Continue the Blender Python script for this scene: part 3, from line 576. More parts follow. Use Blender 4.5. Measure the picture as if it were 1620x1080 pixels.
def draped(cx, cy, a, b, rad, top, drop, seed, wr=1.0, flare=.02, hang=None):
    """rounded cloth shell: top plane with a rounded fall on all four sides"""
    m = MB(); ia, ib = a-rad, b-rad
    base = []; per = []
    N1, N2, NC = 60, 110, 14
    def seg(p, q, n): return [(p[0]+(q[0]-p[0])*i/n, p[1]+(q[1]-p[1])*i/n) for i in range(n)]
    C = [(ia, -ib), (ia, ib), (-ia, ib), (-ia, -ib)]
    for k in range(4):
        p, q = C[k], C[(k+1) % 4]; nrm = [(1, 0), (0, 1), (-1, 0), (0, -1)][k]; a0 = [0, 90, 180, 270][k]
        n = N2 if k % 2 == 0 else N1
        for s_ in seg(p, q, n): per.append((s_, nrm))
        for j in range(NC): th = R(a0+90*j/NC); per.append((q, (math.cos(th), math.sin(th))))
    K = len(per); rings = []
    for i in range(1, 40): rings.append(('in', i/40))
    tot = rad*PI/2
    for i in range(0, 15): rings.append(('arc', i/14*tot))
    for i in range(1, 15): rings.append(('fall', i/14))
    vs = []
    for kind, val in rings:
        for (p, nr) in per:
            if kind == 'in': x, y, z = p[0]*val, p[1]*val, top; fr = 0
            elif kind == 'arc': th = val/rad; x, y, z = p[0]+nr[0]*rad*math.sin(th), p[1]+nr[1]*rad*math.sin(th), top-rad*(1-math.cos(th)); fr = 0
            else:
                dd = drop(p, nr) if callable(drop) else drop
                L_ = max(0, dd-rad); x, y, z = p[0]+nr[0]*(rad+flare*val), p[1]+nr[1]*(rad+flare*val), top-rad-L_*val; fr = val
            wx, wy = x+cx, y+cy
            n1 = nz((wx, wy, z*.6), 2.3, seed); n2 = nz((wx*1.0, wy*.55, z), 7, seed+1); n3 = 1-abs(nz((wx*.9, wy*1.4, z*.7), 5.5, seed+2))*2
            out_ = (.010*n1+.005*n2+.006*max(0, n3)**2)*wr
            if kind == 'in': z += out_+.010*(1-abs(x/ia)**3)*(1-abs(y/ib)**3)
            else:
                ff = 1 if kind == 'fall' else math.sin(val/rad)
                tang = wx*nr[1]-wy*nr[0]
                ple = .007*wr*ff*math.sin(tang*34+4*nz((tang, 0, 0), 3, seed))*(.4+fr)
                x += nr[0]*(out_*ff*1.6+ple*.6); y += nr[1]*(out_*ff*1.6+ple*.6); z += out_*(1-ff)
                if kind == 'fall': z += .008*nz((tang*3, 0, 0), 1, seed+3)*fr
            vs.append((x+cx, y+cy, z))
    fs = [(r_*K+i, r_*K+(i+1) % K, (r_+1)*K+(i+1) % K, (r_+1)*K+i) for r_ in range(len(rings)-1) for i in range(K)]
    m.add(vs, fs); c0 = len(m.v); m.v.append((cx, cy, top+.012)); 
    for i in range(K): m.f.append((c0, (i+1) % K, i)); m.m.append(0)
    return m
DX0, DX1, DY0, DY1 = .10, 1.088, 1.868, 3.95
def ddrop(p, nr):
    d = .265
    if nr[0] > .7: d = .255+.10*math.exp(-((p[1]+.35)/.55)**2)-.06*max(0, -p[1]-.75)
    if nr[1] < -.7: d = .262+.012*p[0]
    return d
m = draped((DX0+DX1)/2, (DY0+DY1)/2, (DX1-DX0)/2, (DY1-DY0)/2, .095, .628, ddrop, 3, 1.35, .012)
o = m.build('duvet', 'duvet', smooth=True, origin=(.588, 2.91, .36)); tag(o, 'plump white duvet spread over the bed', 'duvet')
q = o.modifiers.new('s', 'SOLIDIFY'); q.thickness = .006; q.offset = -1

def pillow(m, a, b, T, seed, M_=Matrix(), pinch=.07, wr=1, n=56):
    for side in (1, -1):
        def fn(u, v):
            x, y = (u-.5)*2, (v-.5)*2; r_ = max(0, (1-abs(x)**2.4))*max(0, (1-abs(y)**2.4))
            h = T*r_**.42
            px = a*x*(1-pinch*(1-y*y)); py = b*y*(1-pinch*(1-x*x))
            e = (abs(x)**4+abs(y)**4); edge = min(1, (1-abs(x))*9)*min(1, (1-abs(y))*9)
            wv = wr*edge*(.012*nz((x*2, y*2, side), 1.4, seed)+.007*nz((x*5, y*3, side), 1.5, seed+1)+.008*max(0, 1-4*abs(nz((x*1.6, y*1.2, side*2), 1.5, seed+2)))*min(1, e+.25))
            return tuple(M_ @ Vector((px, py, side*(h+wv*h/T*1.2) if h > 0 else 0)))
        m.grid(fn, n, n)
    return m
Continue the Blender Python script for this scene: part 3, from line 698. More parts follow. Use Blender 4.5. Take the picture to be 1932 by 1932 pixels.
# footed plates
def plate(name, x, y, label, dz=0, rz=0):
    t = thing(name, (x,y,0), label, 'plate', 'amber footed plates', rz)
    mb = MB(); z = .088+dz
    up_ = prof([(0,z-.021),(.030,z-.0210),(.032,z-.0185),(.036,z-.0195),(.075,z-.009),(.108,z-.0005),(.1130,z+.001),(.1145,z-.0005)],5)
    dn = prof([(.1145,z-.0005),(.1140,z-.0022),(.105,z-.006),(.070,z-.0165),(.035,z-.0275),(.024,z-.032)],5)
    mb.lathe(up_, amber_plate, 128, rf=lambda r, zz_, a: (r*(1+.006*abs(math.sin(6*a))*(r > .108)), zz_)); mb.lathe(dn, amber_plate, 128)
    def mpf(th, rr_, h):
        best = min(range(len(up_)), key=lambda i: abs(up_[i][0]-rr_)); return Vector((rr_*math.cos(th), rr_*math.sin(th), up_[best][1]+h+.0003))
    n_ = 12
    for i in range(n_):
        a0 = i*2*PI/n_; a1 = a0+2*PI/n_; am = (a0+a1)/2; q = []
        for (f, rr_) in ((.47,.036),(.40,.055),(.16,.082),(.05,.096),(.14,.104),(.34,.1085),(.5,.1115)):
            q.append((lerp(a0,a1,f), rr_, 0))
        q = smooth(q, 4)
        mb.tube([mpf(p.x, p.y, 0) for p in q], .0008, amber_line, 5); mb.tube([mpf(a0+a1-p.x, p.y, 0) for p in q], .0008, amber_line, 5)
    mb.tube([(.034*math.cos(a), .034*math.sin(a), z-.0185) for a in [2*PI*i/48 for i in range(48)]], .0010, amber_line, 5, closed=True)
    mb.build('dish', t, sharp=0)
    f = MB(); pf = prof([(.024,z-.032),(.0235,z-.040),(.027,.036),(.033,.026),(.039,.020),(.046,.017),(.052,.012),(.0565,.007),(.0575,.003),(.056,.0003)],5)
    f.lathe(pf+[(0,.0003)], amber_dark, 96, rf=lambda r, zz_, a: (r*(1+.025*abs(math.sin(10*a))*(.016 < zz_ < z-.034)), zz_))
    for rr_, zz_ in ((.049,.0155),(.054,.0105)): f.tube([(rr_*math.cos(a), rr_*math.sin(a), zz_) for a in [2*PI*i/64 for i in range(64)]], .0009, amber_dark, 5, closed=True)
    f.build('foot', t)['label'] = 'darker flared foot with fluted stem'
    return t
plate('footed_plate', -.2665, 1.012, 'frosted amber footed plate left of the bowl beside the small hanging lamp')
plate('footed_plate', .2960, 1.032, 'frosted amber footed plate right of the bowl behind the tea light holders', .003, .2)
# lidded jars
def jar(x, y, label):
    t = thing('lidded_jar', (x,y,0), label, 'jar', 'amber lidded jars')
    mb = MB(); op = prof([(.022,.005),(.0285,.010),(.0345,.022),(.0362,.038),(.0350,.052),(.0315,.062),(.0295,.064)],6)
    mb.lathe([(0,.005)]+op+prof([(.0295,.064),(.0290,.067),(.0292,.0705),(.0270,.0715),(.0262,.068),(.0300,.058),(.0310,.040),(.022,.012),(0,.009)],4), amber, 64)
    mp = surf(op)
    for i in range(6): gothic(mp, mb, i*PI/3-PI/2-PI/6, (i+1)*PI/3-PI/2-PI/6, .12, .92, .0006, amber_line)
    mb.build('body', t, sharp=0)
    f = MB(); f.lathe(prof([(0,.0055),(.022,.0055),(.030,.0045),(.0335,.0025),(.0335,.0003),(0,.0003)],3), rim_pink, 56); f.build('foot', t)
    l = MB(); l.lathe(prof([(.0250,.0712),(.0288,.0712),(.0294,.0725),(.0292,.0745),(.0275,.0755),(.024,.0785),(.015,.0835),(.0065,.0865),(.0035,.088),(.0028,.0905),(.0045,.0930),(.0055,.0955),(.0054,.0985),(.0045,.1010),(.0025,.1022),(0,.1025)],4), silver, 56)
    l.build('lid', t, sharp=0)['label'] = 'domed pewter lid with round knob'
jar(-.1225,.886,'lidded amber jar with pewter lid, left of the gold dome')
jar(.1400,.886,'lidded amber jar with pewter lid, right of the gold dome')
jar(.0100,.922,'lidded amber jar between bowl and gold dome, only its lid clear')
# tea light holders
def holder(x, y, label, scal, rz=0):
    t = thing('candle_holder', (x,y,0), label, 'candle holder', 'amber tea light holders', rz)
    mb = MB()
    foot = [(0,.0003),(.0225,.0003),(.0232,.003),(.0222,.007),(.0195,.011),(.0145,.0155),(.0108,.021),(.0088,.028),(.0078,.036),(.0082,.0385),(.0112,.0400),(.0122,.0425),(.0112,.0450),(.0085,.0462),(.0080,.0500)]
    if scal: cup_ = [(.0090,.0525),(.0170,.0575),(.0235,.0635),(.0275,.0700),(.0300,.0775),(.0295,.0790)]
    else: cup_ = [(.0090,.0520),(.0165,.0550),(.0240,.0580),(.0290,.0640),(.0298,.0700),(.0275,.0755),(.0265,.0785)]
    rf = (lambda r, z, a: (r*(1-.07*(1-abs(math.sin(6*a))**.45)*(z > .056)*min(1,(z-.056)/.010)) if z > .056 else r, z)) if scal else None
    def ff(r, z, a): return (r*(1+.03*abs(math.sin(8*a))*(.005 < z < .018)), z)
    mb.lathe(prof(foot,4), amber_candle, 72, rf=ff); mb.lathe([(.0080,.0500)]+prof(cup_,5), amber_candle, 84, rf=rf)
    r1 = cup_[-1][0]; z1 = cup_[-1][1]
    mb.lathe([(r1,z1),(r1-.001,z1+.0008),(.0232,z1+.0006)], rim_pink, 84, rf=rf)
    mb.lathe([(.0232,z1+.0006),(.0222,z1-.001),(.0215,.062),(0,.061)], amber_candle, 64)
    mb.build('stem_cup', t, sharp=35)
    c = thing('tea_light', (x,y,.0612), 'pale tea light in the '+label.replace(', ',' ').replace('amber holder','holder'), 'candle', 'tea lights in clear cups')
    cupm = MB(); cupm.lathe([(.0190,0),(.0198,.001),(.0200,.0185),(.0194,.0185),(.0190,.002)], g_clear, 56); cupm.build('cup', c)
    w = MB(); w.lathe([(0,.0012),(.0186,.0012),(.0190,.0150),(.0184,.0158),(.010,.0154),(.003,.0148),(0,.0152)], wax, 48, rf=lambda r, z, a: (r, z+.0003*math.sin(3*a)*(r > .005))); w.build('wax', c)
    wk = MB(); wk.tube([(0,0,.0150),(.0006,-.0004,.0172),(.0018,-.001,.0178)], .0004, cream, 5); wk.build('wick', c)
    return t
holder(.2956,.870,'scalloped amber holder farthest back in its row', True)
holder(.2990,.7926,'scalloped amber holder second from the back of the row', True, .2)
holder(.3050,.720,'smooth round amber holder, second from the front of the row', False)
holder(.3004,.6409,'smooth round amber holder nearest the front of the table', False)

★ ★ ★

* What is being asked: Search the data above for the string "scene" and return every line that has it.

* Result below:
Continue the Blender Python script for this scene: part 3, from line 576. More parts follow. Use Blender 4.5. Measure the picture as if it were 1620x1080 pixels.
Continue the Blender Python script for this scene: part 3, from line 698. More parts follow. Use Blender 4.5. Take the picture to be 1932 by 1932 pixels.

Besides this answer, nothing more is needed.